Another enjoyable aspect of the city is its mellow vibe and attitude.  Horns are honked less.  People walk with a little less desperation in each step.  We enjoyed this relaxed atmosphere as we walked through quaint streets, stopping to peek into houses and shops, only to see the same thing inside every door…mah jong.  People playing lots and lots and lots of mah jong.  This wasn’t a surprise since what better way for such a stoner-like group of people living in a country that thrives on being a community to enjoy their time together by playing none other than the country’s most famous game?  Yes, some folks were playing cards, but the majority of these doorways revealed little old ladies and smoking old men shoving domino-like pieces around green felt laden fold-up tables.  This may not seem like a big deal, which it really isn’t, but we want to emphasize just how much of the population we saw were doing the same thing.  Even when we went into the city park, anyone who wasn’t dancing to a live band or smacking a badminton birdie around was sitting around playing mah jong.  So cool to see firsthand.
 
Any way, we did indeed spend an afternoon in the park watching huge groups of people playing badminton, singing karaoke, and dancing in synchrony to all types of music, ranging from electronic music blaring out of speakers to a five piece jazz band playing ragtown oldies that would make my great grandparents proud.   We sat along the lake and drank tea while Tania taught me how to play Frank’s card game called Dig the Hole.  We were really starting to get onto the same wavelength as the city.  After a nice dinner with Frank and Tim, we headed back to the hotel to crash, but only after Tania watched Brother Bear 2 for the second time that day.  In her defense, she was pretty sick and needed to get some R&R, so since that was the only English speaking program on TV, she had no other option, even though I don’t think she would have watched anything else had there been the normal 200 DirecTV (only spelled the way DirecTV wants it spelled because it’s still engrained in my head after 4 years at Deutsch.  Why can’t I spell it like a normal person?) channels to browse.

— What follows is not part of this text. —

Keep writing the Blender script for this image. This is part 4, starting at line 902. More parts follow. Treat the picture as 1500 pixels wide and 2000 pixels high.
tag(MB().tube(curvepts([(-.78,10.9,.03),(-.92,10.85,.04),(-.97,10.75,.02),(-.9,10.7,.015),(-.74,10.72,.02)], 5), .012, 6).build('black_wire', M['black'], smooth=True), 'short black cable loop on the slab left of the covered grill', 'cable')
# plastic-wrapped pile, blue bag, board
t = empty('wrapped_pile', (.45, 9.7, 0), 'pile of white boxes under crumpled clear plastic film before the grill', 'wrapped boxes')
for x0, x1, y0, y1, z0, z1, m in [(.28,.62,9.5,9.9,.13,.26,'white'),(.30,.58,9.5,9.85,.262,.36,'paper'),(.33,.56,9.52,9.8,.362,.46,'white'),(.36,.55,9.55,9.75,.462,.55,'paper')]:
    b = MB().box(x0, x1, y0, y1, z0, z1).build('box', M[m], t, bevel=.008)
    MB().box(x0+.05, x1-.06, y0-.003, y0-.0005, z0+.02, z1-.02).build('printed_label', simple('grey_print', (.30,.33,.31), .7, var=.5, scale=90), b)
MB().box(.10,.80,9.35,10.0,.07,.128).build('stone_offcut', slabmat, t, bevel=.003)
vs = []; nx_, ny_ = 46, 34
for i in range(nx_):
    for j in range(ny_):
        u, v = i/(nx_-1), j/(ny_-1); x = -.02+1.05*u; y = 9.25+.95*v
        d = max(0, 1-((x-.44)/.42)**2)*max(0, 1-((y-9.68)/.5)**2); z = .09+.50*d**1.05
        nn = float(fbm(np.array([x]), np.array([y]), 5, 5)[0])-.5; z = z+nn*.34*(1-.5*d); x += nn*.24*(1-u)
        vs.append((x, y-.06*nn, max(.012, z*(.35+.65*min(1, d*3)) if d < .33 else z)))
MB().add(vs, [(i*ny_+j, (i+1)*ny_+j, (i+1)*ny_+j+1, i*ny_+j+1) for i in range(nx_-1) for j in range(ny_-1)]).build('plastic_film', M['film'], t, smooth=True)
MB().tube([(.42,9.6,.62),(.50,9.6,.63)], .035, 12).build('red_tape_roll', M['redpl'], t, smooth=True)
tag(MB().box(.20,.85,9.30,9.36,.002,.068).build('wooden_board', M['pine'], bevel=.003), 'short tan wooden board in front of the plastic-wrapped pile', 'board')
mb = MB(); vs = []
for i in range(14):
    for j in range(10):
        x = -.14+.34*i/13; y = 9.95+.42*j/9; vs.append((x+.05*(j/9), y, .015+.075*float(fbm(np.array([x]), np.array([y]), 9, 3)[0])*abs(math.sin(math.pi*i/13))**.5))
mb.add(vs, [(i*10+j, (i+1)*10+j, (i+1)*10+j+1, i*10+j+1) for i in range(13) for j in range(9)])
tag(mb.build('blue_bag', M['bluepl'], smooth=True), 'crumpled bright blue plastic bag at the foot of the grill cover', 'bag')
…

Now onto the primary activity to partake in in Chengdu…the pandas.  After spending a few hours watching them eating bamboo and, well, eat more bamboo, we can happily confirm that they are just as adorable in person as they are on video and in pictures.  Their fur coats look impossibly soft and their mannerisms scream of 1000 babies and bunnies.  Yes, they’re lazy as can be and don’t really do much, but they’re captivating to watch, especially considering that there are only 5000 left on the planet.  Because they used to be carnivores and still have the digestive tract of one, they pass the bamboo quickly after eating.  Therefore, they need to ingest a massive amount of bamboo just to give themselves enough energy to eat more bamboo, and so on and so forth.   No matter, it’s so interesting to watch them take their menial tasks at such minimal speeds.  After watching a video about their mating habits and birthing rituals (we could have done without the graphic birthing scenes in which the tiny rat, I mean panda is shot out and flops around the cold, gray cement Chinese lab floor as the first-time panda mother swats at the newborn because she has no idea what the hell just popped out of her), and after browsing yet another heap of every type of panda souvenir one could fathom, we headed for yet another train station, luckily for a day trip, not another over-nighter.



When we got to the train station on Thursday afternoon, Frank recommended that we spend 10 yuan (app. $1.50) to sit in the VIP area of the station so that we could actually have seats to wait on, and so we could get on the train first and get our bags situated before the masses stormed into the car, which we luckily did.  If you’re ever traveling by train in this country, we recommend you do the same. 

We snacked on ramen and played Dig the Hole during the 5.5 hour ride to Chongqing (pronounced Chong Ching).  The only exposure we got of Chongqing was the view from during kamikaze cab ride, but that’s all we needed to know that this megatropolis is filled with more high rises than we can describe.  For miles and miles in both directions, the skyline resembled a mountainous range, even though there are no mountains in the area.  It makes NYC look like Topeka.  Crazy.

We then boarded the Victoria 1 boat and got situated for our three day cruise through the Yangtze River and to get a first hand view of how the Three Gorges Dam has dramatically altered life along the shorelines.